-- START Records supplied --

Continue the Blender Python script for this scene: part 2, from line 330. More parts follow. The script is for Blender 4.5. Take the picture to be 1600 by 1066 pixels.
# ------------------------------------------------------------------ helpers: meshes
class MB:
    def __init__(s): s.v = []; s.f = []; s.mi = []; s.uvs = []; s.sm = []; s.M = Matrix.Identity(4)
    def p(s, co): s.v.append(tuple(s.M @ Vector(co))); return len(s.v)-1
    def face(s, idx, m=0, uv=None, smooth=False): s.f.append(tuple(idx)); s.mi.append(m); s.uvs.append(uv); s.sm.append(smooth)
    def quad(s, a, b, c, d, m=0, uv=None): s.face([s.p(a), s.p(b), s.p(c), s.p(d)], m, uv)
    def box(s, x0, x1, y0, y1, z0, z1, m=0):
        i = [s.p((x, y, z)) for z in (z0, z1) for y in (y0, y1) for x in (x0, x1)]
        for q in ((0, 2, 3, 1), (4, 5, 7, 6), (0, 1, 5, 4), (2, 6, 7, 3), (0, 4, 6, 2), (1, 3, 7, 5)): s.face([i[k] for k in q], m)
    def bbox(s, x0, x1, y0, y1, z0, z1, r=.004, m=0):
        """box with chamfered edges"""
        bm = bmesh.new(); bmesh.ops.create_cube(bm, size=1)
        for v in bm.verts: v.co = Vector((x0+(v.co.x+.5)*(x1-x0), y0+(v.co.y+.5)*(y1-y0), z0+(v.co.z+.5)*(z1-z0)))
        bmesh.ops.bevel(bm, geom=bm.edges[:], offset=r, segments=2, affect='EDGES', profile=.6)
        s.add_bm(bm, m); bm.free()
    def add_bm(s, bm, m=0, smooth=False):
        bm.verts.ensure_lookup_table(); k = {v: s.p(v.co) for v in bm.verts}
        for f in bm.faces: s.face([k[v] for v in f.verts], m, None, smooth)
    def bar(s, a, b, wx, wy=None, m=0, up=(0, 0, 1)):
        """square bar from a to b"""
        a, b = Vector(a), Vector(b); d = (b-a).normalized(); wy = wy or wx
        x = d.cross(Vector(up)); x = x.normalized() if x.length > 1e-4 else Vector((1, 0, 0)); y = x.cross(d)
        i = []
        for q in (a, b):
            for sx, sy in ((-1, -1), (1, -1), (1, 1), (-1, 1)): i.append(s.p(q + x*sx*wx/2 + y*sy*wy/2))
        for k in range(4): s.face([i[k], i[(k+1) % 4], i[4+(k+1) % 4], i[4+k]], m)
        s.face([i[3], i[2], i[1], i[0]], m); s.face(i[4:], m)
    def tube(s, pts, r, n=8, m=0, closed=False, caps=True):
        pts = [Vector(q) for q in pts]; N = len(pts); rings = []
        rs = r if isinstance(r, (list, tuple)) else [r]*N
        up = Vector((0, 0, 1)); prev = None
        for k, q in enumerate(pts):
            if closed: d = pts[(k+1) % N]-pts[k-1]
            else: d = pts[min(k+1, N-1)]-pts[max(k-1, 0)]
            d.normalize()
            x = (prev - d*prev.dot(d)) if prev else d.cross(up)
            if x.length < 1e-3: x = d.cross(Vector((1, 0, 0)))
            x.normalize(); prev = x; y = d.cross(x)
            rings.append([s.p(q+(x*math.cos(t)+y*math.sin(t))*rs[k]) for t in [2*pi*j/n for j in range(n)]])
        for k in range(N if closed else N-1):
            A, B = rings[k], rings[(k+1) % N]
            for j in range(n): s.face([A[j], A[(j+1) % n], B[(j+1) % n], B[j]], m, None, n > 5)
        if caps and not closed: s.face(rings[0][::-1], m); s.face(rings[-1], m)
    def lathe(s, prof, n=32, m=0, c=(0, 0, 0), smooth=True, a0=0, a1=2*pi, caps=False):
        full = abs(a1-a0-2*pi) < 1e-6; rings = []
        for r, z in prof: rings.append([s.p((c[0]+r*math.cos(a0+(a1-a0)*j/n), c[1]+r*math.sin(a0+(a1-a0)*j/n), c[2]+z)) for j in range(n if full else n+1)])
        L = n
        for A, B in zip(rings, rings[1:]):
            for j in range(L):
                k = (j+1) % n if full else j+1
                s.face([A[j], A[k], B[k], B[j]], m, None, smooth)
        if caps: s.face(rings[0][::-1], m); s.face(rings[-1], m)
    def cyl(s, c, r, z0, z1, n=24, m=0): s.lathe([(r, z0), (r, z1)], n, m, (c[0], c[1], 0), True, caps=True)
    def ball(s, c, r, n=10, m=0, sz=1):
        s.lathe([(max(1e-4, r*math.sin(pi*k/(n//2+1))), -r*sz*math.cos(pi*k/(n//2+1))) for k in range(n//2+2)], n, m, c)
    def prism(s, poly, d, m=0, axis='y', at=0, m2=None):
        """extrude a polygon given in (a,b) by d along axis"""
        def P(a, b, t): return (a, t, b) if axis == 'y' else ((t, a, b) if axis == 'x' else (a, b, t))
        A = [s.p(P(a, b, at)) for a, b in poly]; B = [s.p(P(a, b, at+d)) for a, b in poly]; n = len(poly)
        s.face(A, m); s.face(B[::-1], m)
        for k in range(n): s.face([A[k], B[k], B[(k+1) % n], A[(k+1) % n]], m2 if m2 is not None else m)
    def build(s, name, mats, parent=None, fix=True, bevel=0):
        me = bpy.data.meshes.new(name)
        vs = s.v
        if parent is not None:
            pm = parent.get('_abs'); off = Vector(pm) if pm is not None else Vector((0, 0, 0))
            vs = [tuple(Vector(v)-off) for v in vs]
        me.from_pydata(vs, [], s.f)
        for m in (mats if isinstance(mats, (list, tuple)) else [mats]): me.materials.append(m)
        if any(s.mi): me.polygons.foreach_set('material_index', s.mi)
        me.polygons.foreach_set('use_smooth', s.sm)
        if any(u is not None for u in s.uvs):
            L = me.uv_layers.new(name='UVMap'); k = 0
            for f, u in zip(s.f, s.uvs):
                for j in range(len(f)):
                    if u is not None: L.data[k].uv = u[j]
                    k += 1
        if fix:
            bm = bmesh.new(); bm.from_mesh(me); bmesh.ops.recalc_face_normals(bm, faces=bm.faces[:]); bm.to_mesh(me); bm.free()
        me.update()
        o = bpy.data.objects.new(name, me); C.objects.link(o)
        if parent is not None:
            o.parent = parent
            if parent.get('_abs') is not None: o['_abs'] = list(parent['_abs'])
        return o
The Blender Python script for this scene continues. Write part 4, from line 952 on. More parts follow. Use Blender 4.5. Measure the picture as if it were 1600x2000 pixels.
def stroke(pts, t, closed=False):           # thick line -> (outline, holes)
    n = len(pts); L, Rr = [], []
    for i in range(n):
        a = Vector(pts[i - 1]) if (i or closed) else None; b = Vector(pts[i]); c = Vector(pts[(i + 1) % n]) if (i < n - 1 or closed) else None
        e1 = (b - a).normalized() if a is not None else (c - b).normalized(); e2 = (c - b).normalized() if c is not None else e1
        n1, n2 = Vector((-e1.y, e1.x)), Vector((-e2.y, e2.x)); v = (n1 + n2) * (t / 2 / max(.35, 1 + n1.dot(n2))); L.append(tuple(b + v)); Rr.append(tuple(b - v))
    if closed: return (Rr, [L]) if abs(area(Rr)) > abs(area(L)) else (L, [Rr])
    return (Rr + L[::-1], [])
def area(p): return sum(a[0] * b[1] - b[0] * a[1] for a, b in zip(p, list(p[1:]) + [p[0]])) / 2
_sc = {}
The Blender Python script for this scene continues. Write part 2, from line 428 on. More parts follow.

-- END Records supplied --

Retype the data exactly as given.

Continue the Blender Python script for this scene: part 2, from line 330. More parts follow. The script is for Blender 4.5. Take the picture to be 1600 by 1066 pixels.
# ------------------------------------------------------------------ helpers: meshes
class MB:
    def __init__(s): s.v = []; s.f = []; s.mi = []; s.uvs = []; s.sm = []; s.M = Matrix.Identity(4)
    def p(s, co): s.v.append(tuple(s.M @ Vector(co))); return len(s.v)-1
    def face(s, idx, m=0, uv=None, smooth=False): s.f.append(tuple(idx)); s.mi.append(m); s.uvs.append(uv); s.sm.append(smooth)
    def quad(s, a, b, c, d, m=0, uv=None): s.face([s.p(a), s.p(b), s.p(c), s.p(d)], m, uv)
    def box(s, x0, x1, y0, y1, z0, z1, m=0):
        i = [s.p((x, y, z)) for z in (z0, z1) for y in (y0, y1) for x in (x0, x1)]
        for q in ((0, 2, 3, 1), (4, 5, 7, 6), (0, 1, 5, 4), (2, 6, 7, 3), (0, 4, 6, 2), (1, 3, 7, 5)): s.face([i[k] for k in q], m)
    def bbox(s, x0, x1, y0, y1, z0, z1, r=.004, m=0):
        """box with chamfered edges"""
        bm = bmesh.new(); bmesh.ops.create_cube(bm, size=1)
        for v in bm.verts: v.co = Vector((x0+(v.co.x+.5)*(x1-x0), y0+(v.co.y+.5)*(y1-y0), z0+(v.co.z+.5)*(z1-z0)))
        bmesh.ops.bevel(bm, geom=bm.edges[:], offset=r, segments=2, affect='EDGES', profile=.6)
        s.add_bm(bm, m); bm.free()
    def add_bm(s, bm, m=0, smooth=False):
        bm.verts.ensure_lookup_table(); k = {v: s.p(v.co) for v in bm.verts}
        for f in bm.faces: s.face([k[v] for v in f.verts], m, None, smooth)
    def bar(s, a, b, wx, wy=None, m=0, up=(0, 0, 1)):
        """square bar from a to b"""
        a, b = Vector(a), Vector(b); d = (b-a).normalized(); wy = wy or wx
        x = d.cross(Vector(up)); x = x.normalized() if x.length > 1e-4 else Vector((1, 0, 0)); y = x.cross(d)
        i = []
        for q in (a, b):
            for sx, sy in ((-1, -1), (1, -1), (1, 1), (-1, 1)): i.append(s.p(q + x*sx*wx/2 + y*sy*wy/2))
        for k in range(4): s.face([i[k], i[(k+1) % 4], i[4+(k+1) % 4], i[4+k]], m)
        s.face([i[3], i[2], i[1], i[0]], m); s.face(i[4:], m)
    def tube(s, pts, r, n=8, m=0, closed=False, caps=True):
        pts = [Vector(q) for q in pts]; N = len(pts); rings = []
        rs = r if isinstance(r, (list, tuple)) else [r]*N
        up = Vector((0, 0, 1)); prev = None
        for k, q in enumerate(pts):
            if closed: d = pts[(k+1) % N]-pts[k-1]
            else: d = pts[min(k+1, N-1)]-pts[max(k-1, 0)]
            d.normalize()
            x = (prev - d*prev.dot(d)) if prev else d.cross(up)
            if x.length < 1e-3: x = d.cross(Vector((1, 0, 0)))
            x.normalize(); prev = x; y = d.cross(x)
            rings.append([s.p(q+(x*math.cos(t)+y*math.sin(t))*rs[k]) for t in [2*pi*j/n for j in range(n)]])
        for k in range(N if closed else N-1):
            A, B = rings[k], rings[(k+1) % N]
            for j in range(n): s.face([A[j], A[(j+1) % n], B[(j+1) % n], B[j]], m, None, n > 5)
        if caps and not closed: s.face(rings[0][::-1], m); s.face(rings[-1], m)
    def lathe(s, prof, n=32, m=0, c=(0, 0, 0), smooth=True, a0=0, a1=2*pi, caps=False):
        full = abs(a1-a0-2*pi) < 1e-6; rings = []
        for r, z in prof: rings.append([s.p((c[0]+r*math.cos(a0+(a1-a0)*j/n), c[1]+r*math.sin(a0+(a1-a0)*j/n), c[2]+z)) for j in range(n if full else n+1)])
        L = n
        for A, B in zip(rings, rings[1:]):
            for j in range(L):
                k = (j+1) % n if full else j+1
                s.face([A[j], A[k], B[k], B[j]], m, None, smooth)
        if caps: s.face(rings[0][::-1], m); s.face(rings[-1], m)
    def cyl(s, c, r, z0, z1, n=24, m=0): s.lathe([(r, z0), (r, z1)], n, m, (c[0], c[1], 0), True, caps=True)
    def ball(s, c, r, n=10, m=0, sz=1):
        s.lathe([(max(1e-4, r*math.sin(pi*k/(n//2+1))), -r*sz*math.cos(pi*k/(n//2+1))) for k in range(n//2+2)], n, m, c)
    def prism(s, poly, d, m=0, axis='y', at=0, m2=None):
        """extrude a polygon given in (a,b) by d along axis"""
        def P(a, b, t): return (a, t, b) if axis == 'y' else ((t, a, b) if axis == 'x' else (a, b, t))
        A = [s.p(P(a, b, at)) for a, b in poly]; B = [s.p(P(a, b, at+d)) for a, b in poly]; n = len(poly)
        s.face(A, m); s.face(B[::-1], m)
        for k in range(n): s.face([A[k], B[k], B[(k+1) % n], A[(k+1) % n]], m2 if m2 is not None else m)
    def build(s, name, mats, parent=None, fix=True, bevel=0):
        me = bpy.data.meshes.new(name)
        vs = s.v
        if parent is not None:
            pm = parent.get('_abs'); off = Vector(pm) if pm is not None else Vector((0, 0, 0))
            vs = [tuple(Vector(v)-off) for v in vs]
        me.from_pydata(vs, [], s.f)
        for m in (mats if isinstance(mats, (list, tuple)) else [mats]): me.materials.append(m)
        if any(s.mi): me.polygons.foreach_set('material_index', s.mi)
        me.polygons.foreach_set('use_smooth', s.sm)
        if any(u is not None for u in s.uvs):
            L = me.uv_layers.new(name='UVMap'); k = 0
            for f, u in zip(s.f, s.uvs):
                for j in range(len(f)):
                    if u is not None: L.data[k].uv = u[j]
                    k += 1
        if fix:
            bm = bmesh.new(); bm.from_mesh(me); bmesh.ops.recalc_face_normals(bm, faces=bm.faces[:]); bm.to_mesh(me); bm.free()
        me.update()
        o = bpy.data.objects.new(name, me); C.objects.link(o)
        if parent is not None:
            o.parent = parent
            if parent.get('_abs') is not None: o['_abs'] = list(parent['_abs'])
        return o
The Blender Python script for this scene continues. Write part 4, from line 952 on. More parts follow. Use Blender 4.5. Measure the picture as if it were 1600x2000 pixels.
def stroke(pts, t, closed=False):           # thick line -> (outline, holes)
    n = len(pts); L, Rr = [], []
    for i in range(n):
        a = Vector(pts[i - 1]) if (i or closed) else None; b = Vector(pts[i]); c = Vector(pts[(i + 1) % n]) if (i < n - 1 or closed) else None
        e1 = (b - a).normalized() if a is not None else (c - b).normalized(); e2 = (c - b).normalized() if c is not None else e1
        n1, n2 = Vector((-e1.y, e1.x)), Vector((-e2.y, e2.x)); v = (n1 + n2) * (t / 2 / max(.35, 1 + n1.dot(n2))); L.append(tuple(b + v)); Rr.append(tuple(b - v))
    if closed: return (Rr, [L]) if abs(area(Rr)) > abs(area(L)) else (L, [Rr])
    return (Rr + L[::-1], [])
def area(p): return sum(a[0] * b[1] - b[0] * a[1] for a, b in zip(p, list(p[1:]) + [p[0]])) / 2
_sc = {}
The Blender Python script for this scene continues. Write part 2, from line 428 on. More parts follow.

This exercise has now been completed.